Femke Dekker | Loma Doom
Open Field Listening Station

∞ = 0

I could love my listening
I could listen to me listening
I could perform my listening
I could be my listening

– Pauline Oliveros

Open Field Listening Station is an interdisciplinary dialogue in the context of listening as an artistic practice. As a sound practitioner, the core of my practice – both as an artist and as educator – revolves around listening. Taking my cue from composer Pauline Oliveros, I consider listening a call to action: “Listening is directing attention to what is heard, gathering meaning, interpreting and deciding on action.” (Pauline Oliveros, Quantum Listening, 1999, p. 1.)

But who is listening?
And who is being heard?
What meaning is gathered?
Who decides on the action?
And what kind of action would that be?

The focus of my research was to define what listening is as an artistic practice, and how I want this practice to allow for a space where the listening becomes an agent in the making process. Through my research, I want to extend the development of the (re)emerging discipline of sound arts and to encourage the broadening and deepening of the discursive context in which listening is practiced as a form of (sound) art.

This practice-as-research equally allowed me to materialize thoughts on the qualities of listening as a method, model and metaphor for learning environments within the context of an autonomous artistic practice, to stimulate a renewed sense of attention and action.

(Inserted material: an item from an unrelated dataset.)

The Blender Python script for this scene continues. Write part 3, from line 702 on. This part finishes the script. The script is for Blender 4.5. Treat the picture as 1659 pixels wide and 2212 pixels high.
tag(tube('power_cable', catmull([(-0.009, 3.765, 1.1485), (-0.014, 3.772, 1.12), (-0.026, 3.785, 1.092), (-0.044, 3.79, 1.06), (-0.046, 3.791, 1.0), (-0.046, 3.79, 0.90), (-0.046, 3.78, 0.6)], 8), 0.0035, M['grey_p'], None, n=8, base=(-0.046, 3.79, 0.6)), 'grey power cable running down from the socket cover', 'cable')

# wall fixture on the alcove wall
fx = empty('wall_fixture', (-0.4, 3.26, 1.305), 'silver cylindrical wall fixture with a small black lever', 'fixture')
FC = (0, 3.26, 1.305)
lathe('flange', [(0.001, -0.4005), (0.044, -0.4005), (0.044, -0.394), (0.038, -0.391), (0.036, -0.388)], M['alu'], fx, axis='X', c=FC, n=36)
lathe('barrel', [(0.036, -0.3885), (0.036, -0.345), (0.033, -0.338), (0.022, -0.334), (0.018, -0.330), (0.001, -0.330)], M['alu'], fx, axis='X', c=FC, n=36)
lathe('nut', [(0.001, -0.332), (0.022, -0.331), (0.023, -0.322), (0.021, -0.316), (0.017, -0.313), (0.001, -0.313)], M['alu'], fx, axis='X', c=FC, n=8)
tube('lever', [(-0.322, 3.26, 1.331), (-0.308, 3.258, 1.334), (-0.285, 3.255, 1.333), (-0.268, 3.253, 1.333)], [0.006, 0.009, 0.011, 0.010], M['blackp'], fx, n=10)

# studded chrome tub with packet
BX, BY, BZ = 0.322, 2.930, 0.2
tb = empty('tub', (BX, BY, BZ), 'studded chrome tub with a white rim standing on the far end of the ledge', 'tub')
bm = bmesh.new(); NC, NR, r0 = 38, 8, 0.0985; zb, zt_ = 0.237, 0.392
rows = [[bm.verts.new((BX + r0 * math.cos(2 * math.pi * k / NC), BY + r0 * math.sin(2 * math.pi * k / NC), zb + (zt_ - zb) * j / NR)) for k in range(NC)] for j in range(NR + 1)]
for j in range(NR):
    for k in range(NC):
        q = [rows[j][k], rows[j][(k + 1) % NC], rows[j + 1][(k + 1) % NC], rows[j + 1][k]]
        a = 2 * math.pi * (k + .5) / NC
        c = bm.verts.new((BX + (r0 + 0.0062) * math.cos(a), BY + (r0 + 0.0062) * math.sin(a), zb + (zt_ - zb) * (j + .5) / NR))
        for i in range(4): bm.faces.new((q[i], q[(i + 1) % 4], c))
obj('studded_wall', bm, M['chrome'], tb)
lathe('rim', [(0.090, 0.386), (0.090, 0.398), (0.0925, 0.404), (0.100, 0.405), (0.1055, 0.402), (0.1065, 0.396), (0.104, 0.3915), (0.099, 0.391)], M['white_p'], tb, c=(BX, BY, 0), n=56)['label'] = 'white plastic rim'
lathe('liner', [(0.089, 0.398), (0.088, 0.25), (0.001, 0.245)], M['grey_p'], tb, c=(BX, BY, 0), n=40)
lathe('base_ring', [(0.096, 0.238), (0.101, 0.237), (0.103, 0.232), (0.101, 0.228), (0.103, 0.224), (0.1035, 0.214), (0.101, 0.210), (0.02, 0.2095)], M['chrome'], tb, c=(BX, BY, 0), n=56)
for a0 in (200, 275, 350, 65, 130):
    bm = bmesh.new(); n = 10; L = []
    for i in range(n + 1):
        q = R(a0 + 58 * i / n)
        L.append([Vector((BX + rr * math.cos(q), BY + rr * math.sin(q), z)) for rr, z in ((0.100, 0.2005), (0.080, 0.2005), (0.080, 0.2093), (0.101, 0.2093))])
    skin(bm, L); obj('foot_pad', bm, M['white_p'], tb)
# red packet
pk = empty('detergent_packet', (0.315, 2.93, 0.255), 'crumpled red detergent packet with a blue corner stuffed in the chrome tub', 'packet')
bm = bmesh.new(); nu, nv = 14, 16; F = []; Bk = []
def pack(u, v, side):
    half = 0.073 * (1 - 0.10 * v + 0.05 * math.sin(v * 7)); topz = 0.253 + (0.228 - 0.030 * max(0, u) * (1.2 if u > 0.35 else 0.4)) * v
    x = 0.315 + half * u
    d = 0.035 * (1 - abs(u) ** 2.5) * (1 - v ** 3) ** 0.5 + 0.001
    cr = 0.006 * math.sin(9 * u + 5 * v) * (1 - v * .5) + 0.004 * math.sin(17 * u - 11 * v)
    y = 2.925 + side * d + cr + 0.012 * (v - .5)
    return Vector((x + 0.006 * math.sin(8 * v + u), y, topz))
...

It embraced the unpredictability and unclarity of the process, as this research is not about finding a solution to a problem. It is about creating space for the aforementioned renewed sense of attention. It is about developing the ideal notion of what Oliveros described as an ‘open field’, where the listener becomes performer and creator, and which goes on continuously, constantly questioning its action, without reaching a defined end goal. Listening is not a fixed or stationary process but needs to be done again and again.

Using listening as a design and artistic research method in itself, Open Field Listening Station provides a sonic tool for all those who would like to explore listening in their practice.